By Eneken Tikk & Mika Kerttunen

Eneken Tikk and Mika Kerttunen introduce their essay with barely concealed irony. In a short prologue, the former describes her experiences on the day Estonia experienced a major cyber attack in 2007. The confusion caused by the outage of government and media websites disrupted many everyday processes. But even at the time, Tikk was surprised and somewhat dismayed by the largely uncritical use of terms like “war” and “self-defence” (though they are commonplace today). In fact, the situation was hard to classify from a legal or international law point of view.

More than ten years later, the authors provide a clarification, which is still urgently needed. Rejecting the inflationary use of the term “war” – which apart from anything else plays down the horrors of an actual war – they advocate a definition of war that clearly follows Clausewitz. Neither current nor anticipated future cyber activities are subsumed by this concept, because – then as now, and most likely in the future – such activities are not capable of causing substantial physical damage. The fact that militaries around the world are developing and expanding their capacities to wage war via electronic means does not contradict this observation. Rather it is a logical consequence of increasing digitalization and interconnectedness.

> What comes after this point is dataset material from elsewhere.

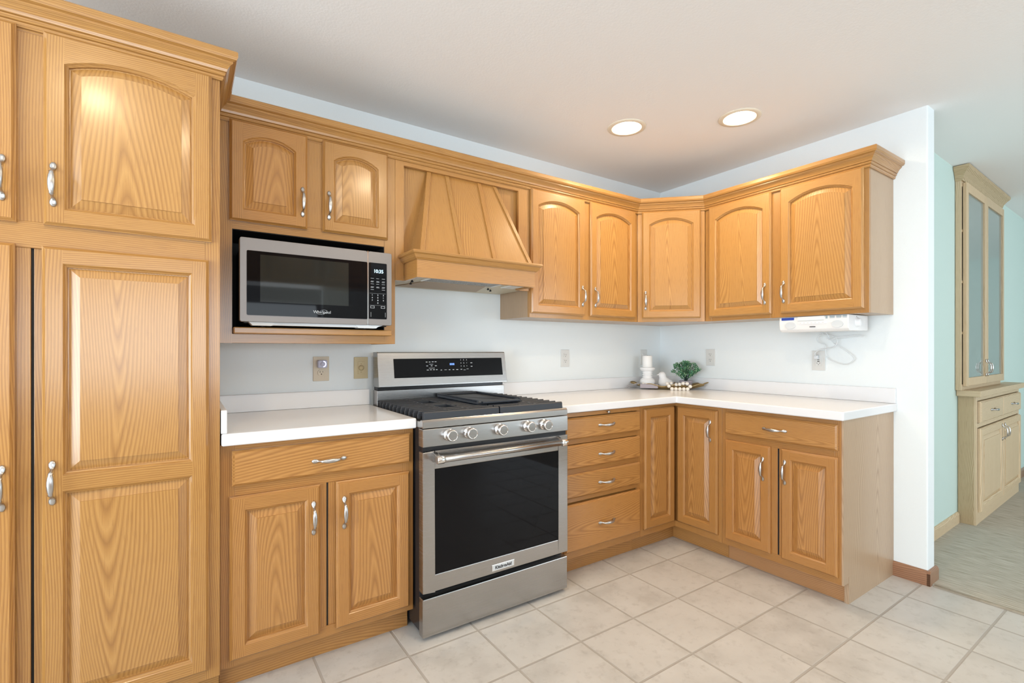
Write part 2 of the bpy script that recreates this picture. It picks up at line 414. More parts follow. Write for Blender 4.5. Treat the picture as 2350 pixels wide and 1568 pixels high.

Nevertheless – and this is the authors’ central argument – this issue is about more than just terminology. As cyberspace becomes a zone of conflict, talk of war makes us blind to actual risky developments. Because of their “below-the-threshold” character, cyber operations of all kinds are attractive as a standard means of projecting power – especially to smaller states and new cyberpowers. This promises to bring destabilization, the gradual debasement of the principles of international law, and escalatory automatisms leading to the risk of a conventional kinetic war.